Citigroup Global Markets Inc. acted as financial advisor to Keane. Stuart D. Freedman, Michael Gilligan, Antonio Diaz-Albertini, Ian Levin, Kirby Chin, David Passey and Andrew Fadale from Schulte Roth & Zabel LLP served as legal advisors to Keane. Lazard Frères & Co. LLC acted as financial advisor and fairness opinion to C&J. Chris May, Breen Haire and Ana Sanchez of Simpson Thacher & Bartlett acted as legal advisor to the special committee of the Keane Board. Morgan Stanley & Co. LLC and J.P. Morgan Securities LLC acted as financial advisors to C&J. Adam D. Larson, P.C., Adam Larson, Douglas E. Bacon, Kim Hicks and Alex Rose, Matthew Pacey, Scott Price, Mark Dundon, William Bos and Kimberly Perdue, Paul Tanaka, Brooksany Barrowes, David MacDonald, Ian John, Marin Boney, Carla Hine, Sarah Jordan and Mike Robert-Smith, Alexandra Mihalas and Michael Schulman of Kirkland & Ellis acted as legal advisors to C&J. Morgan Stanley & Co. LLC provided a fairness opinion on the deal to C&J. Richard Fischetti of Shearman & Sterling LLP represented Citigroup. Jeff Floyd of Vinson & Elkins L.L.P acted as legal advisor to Morgan Stanley & Co. LLC. Morgan Stanley & Co. LLC also provided written opinion to Board of C&J. Citigroup delivered a written opinion to the Keane Board. American Stock Transfer & Trust Company, LLC acted as transfer agent for C&J and Keane.

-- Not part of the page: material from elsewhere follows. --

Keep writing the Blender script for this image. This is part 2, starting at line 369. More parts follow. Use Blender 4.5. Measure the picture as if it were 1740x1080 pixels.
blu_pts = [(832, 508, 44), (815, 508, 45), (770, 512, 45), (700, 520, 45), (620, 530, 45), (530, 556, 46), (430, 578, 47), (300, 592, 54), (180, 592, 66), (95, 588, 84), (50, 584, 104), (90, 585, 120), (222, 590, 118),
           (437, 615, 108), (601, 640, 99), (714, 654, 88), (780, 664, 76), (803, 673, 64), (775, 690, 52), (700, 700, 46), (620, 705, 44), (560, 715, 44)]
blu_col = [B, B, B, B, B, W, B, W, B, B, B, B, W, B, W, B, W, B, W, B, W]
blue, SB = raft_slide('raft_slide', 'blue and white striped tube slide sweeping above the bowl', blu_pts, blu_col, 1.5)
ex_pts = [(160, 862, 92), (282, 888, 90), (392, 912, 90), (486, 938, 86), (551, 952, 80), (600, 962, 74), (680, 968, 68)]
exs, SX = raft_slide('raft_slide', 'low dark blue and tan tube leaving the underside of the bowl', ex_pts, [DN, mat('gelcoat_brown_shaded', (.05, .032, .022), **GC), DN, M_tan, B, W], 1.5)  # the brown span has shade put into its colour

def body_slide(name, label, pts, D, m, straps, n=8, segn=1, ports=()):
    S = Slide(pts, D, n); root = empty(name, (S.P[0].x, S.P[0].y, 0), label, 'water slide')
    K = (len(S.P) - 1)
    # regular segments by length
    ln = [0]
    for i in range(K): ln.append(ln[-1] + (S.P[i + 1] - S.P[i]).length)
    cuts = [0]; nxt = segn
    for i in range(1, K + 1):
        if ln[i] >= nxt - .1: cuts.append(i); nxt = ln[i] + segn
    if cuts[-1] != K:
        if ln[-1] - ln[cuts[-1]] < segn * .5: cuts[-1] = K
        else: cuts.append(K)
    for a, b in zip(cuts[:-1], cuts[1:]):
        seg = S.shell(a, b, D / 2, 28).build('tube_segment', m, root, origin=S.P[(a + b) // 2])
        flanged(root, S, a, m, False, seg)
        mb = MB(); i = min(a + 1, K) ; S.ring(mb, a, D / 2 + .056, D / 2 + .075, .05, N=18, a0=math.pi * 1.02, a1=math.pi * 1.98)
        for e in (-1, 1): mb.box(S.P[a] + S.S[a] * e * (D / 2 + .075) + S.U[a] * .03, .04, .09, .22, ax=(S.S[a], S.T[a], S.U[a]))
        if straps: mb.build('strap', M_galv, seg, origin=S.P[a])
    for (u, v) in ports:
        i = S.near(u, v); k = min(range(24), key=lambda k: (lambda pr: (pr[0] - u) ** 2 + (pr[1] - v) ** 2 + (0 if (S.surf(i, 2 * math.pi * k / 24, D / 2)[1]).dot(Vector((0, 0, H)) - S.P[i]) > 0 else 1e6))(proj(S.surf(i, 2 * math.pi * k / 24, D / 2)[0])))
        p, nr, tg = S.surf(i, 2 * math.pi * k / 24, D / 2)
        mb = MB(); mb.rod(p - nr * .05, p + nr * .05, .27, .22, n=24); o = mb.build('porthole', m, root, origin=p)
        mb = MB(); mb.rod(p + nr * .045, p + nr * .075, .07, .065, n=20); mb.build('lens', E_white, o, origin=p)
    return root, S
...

Innisfree M&A Incorporated acted as proxy solicitor to C&J. Innisfree M&A Inc. assisted in the solicitation of proxies for C&J and will be paid fee of $0.02 million. Lazard Frères will be paid $1 million in fee for providing opinion and $5 million in total. Morgan Stanley will be paid fee of $0.75 million for providing opinion and $11.25 million for transaction. Citigroup will pay $1 million for providing opinion and $9.25 million in total. MacKenzie Partners, Inc. acted as solicitation agent for Keane and will be paid a fee of approximately $20,000. Josh Davidson of Baker Botts L.L.P. acted as the legal advisor to the Special Committee of the Board of Keane.

Keane Group Inc. (NYSE:FRAC) (‘Keane') completed the acquisition of C&J Energy Services Inc. (NYSE:CJ) (‘C&J') in a merger of equals transaction on October 31, 2019.